## EXERCISE GOAL:
Only the lines from the one containing "tower(411, 424, 248, 1400, C_D, 'low" down to the one containing "tower(409, 430, 272, 820, C_D, 'pale", inclusive, are to be quoted exactly.

[Stored dataset items]
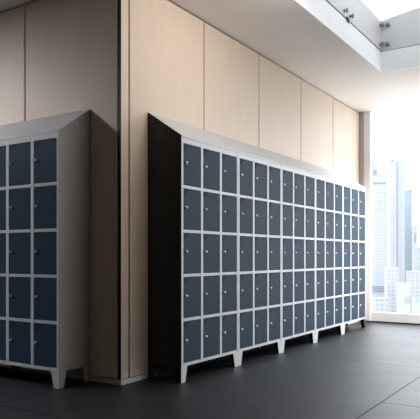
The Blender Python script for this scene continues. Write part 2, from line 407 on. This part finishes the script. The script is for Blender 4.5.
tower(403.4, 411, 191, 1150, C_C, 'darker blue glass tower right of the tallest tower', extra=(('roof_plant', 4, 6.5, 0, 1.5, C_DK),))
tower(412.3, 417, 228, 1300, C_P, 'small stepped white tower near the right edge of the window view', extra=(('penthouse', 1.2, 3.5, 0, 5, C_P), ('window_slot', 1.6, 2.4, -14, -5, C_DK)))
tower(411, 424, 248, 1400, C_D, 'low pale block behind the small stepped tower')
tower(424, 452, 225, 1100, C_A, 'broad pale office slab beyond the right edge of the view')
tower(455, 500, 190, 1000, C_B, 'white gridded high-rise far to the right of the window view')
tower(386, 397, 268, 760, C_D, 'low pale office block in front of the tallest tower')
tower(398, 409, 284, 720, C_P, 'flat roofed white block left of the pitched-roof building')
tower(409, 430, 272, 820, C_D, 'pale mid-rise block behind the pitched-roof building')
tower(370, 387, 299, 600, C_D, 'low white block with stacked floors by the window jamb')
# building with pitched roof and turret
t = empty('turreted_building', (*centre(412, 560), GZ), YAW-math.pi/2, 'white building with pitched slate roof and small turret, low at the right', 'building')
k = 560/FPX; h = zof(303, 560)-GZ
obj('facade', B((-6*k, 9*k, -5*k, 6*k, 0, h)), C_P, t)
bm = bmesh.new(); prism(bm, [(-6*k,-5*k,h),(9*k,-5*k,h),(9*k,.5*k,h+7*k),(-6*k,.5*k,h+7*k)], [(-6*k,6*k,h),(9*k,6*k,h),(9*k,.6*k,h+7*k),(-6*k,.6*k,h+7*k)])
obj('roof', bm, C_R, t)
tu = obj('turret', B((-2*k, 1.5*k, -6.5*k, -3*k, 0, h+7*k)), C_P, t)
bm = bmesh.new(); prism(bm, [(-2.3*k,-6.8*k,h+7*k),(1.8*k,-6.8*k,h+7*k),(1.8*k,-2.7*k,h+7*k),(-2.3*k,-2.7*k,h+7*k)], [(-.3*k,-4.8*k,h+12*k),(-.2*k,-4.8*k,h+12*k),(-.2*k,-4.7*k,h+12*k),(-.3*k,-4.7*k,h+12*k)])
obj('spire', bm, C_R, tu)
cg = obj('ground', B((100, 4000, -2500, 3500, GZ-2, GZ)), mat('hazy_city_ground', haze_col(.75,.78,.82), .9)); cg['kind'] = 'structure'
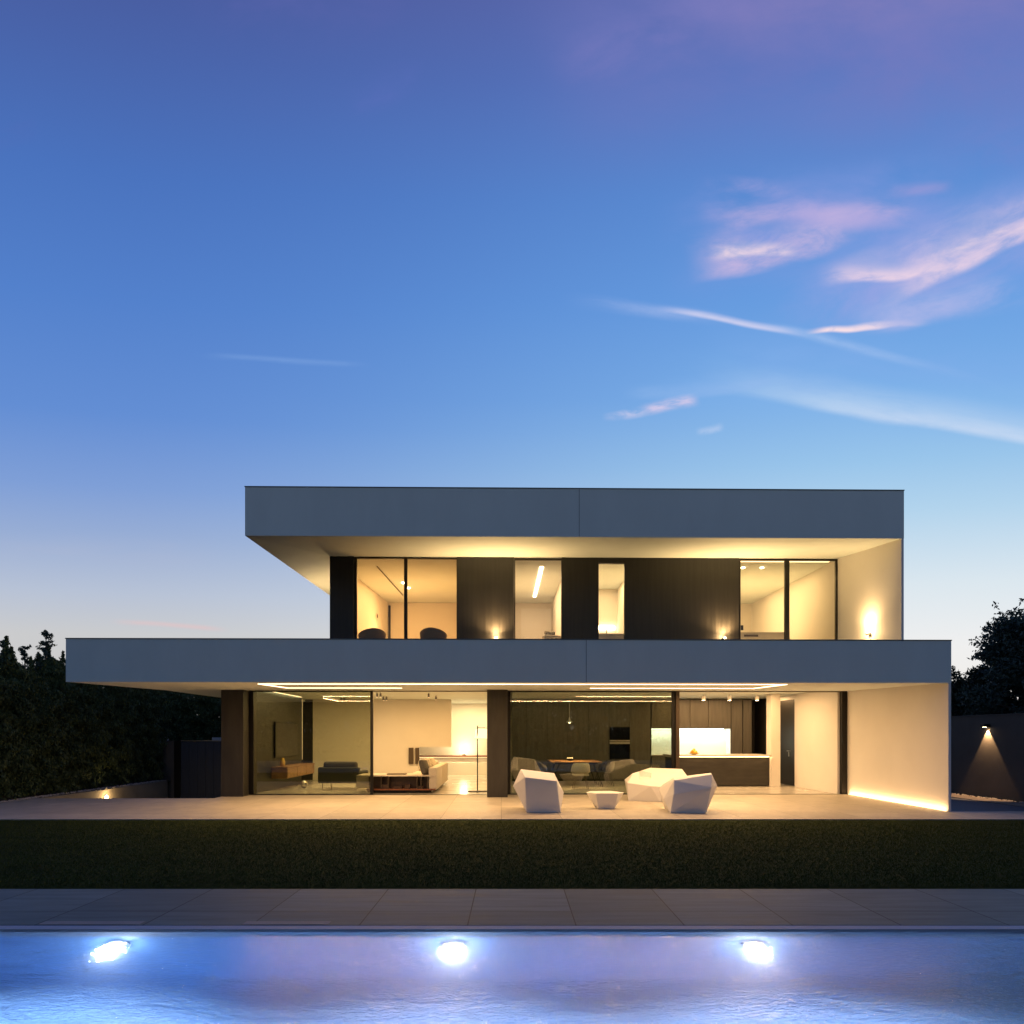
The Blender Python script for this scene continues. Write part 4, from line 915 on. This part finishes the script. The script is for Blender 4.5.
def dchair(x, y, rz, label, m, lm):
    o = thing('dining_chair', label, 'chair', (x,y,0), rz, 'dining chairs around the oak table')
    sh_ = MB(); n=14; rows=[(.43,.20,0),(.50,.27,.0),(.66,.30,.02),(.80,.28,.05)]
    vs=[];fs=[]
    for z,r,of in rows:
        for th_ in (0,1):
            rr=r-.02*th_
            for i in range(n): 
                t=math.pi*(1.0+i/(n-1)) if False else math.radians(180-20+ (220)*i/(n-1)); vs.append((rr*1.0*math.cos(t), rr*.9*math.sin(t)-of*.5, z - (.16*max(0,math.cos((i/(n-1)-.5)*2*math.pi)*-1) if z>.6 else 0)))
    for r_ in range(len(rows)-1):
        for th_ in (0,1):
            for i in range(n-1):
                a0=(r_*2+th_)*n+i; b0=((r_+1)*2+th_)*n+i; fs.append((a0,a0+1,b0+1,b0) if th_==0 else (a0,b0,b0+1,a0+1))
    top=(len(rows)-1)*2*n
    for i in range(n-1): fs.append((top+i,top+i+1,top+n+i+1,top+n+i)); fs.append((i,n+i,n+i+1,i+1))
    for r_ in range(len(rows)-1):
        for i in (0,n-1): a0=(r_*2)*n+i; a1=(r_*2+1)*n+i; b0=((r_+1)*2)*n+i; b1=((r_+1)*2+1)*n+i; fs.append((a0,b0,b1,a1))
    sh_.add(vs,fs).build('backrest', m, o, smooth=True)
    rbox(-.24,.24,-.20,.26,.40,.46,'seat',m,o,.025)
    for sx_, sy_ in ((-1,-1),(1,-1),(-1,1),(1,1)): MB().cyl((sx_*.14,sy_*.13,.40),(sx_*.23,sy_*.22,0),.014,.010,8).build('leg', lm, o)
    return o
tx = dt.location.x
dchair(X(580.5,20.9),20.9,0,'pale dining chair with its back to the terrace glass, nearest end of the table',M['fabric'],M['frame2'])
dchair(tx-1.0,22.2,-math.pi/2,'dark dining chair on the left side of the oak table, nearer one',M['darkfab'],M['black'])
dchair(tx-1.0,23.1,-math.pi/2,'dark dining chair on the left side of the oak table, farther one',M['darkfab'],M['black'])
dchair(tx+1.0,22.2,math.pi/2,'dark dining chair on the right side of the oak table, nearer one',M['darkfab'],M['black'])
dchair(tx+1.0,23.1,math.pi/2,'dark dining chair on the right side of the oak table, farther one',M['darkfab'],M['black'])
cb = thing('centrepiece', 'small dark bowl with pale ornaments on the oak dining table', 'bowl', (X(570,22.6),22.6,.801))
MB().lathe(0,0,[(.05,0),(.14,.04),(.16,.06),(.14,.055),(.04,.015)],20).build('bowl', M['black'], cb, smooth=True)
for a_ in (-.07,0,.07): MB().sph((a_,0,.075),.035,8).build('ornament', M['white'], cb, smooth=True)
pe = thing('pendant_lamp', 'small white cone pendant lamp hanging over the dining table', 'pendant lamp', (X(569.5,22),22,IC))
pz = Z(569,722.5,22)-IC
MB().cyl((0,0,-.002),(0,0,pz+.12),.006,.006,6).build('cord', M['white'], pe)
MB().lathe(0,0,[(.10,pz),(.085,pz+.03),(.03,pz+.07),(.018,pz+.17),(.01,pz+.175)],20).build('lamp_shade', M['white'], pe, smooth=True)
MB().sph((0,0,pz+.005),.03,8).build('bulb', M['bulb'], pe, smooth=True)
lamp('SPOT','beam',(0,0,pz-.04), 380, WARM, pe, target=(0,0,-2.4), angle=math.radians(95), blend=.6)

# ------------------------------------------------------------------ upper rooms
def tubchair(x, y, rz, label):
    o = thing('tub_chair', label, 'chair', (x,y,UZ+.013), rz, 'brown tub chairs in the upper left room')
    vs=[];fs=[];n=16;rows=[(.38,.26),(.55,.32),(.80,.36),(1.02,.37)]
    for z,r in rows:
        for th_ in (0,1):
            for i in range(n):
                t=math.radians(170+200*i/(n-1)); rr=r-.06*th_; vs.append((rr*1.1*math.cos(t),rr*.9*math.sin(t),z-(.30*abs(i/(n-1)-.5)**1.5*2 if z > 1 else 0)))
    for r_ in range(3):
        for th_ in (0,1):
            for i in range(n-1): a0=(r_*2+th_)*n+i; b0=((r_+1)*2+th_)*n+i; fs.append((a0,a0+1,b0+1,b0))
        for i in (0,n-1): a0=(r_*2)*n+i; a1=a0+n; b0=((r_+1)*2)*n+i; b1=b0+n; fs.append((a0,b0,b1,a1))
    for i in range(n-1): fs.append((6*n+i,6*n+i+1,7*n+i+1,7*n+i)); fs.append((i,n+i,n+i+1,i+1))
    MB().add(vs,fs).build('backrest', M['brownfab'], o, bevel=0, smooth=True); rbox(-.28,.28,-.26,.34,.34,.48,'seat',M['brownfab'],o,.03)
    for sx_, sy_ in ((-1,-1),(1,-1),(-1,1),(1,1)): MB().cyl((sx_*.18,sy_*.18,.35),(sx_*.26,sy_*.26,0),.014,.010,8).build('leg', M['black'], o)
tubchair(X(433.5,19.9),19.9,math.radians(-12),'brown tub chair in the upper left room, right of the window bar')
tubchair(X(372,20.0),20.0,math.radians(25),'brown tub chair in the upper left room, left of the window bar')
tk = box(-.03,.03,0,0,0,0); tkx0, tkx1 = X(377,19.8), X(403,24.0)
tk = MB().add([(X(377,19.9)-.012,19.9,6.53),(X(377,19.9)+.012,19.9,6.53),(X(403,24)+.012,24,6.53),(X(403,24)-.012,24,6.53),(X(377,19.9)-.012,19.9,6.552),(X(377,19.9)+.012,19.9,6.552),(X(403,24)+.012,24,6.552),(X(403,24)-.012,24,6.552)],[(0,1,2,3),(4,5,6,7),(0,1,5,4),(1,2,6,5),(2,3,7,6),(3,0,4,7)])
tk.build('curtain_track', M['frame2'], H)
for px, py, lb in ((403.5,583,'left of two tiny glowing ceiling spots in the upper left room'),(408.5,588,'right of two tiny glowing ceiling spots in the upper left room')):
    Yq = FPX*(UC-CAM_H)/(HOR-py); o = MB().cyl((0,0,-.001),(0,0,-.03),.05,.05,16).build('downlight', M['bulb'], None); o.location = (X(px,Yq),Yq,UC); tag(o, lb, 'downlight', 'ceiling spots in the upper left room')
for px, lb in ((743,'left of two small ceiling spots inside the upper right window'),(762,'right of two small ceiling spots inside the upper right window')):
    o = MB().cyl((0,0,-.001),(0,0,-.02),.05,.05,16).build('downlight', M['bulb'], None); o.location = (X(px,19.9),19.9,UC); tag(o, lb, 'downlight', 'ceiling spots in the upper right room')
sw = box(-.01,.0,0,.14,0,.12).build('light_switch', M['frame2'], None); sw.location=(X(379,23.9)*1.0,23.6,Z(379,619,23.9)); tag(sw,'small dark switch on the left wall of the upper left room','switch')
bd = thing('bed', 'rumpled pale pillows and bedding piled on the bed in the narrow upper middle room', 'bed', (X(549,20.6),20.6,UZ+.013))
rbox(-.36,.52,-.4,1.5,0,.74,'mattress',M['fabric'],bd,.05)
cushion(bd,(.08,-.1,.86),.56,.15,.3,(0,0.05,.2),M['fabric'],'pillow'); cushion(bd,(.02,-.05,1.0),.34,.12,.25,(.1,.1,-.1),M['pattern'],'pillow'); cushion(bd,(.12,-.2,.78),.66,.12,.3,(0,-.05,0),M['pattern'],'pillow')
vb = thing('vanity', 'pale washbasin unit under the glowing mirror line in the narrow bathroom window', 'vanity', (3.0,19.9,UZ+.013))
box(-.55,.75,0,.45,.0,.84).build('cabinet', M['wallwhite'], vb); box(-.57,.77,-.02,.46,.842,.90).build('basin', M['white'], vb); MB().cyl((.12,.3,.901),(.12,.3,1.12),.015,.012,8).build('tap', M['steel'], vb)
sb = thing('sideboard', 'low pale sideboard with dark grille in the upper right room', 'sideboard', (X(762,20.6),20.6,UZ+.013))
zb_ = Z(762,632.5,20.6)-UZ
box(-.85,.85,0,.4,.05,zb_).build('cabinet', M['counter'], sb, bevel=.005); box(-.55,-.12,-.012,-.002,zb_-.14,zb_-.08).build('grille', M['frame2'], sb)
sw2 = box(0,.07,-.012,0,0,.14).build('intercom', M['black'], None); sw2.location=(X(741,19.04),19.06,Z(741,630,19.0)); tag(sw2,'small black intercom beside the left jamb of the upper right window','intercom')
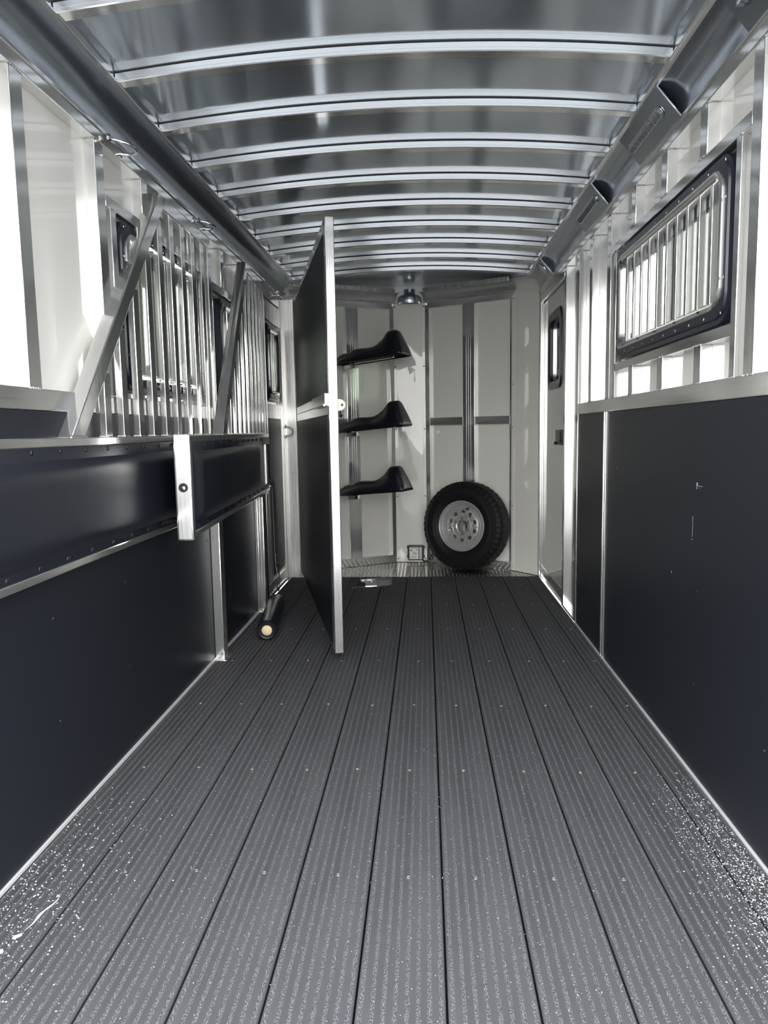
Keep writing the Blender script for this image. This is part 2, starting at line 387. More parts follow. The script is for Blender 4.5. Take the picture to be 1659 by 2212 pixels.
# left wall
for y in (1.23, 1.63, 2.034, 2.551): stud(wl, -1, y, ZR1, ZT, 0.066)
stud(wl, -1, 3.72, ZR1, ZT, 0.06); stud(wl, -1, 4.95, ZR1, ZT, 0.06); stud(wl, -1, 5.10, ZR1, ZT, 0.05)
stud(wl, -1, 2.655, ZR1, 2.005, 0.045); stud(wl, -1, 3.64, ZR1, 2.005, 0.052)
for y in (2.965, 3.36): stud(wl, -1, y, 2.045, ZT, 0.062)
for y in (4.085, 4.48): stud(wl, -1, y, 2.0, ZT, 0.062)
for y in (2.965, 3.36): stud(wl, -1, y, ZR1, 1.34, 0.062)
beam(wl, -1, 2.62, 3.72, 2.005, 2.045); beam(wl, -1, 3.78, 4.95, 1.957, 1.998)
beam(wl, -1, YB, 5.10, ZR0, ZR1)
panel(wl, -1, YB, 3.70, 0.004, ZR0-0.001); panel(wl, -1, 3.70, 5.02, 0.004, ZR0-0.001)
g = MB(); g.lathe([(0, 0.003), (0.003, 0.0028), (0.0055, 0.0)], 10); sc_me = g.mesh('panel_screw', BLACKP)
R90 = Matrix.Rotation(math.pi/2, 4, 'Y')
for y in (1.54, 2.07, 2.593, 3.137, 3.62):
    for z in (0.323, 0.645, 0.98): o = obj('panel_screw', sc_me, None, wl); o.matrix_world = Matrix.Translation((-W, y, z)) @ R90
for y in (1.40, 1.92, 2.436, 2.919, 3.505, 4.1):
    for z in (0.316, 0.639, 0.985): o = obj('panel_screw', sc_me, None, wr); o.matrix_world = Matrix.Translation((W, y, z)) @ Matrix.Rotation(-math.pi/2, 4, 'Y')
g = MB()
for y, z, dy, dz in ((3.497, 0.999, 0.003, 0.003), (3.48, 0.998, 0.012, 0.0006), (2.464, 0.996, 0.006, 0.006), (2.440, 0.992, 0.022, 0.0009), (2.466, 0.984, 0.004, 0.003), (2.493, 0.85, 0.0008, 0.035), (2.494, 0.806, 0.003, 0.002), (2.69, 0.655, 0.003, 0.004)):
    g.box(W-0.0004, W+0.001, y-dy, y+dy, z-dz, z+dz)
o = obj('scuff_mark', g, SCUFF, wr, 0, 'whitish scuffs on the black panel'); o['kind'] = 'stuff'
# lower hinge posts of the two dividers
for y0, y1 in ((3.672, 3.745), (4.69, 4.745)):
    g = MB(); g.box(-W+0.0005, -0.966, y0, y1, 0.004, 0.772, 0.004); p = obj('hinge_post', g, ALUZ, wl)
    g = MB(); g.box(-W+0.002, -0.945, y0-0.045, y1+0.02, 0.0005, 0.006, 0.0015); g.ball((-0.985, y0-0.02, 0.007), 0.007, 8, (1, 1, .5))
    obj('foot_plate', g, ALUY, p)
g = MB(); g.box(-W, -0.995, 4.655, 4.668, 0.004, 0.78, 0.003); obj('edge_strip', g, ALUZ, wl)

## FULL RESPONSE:
tower(411, 424, 248, 1400, C_D, 'low pale block behind the small stepped tower')
tower(424, 452, 225, 1100, C_A, 'broad pale office slab beyond the right edge of the view')
tower(455, 500, 190, 1000, C_B, 'white gridded high-rise far to the right of the window view')
tower(386, 397, 268, 760, C_D, 'low pale office block in front of the tallest tower')
tower(398, 409, 284, 720, C_P, 'flat roofed white block left of the pitched-roof building')
tower(409, 430, 272, 820, C_D, 'pale mid-rise block behind the pitched-roof building')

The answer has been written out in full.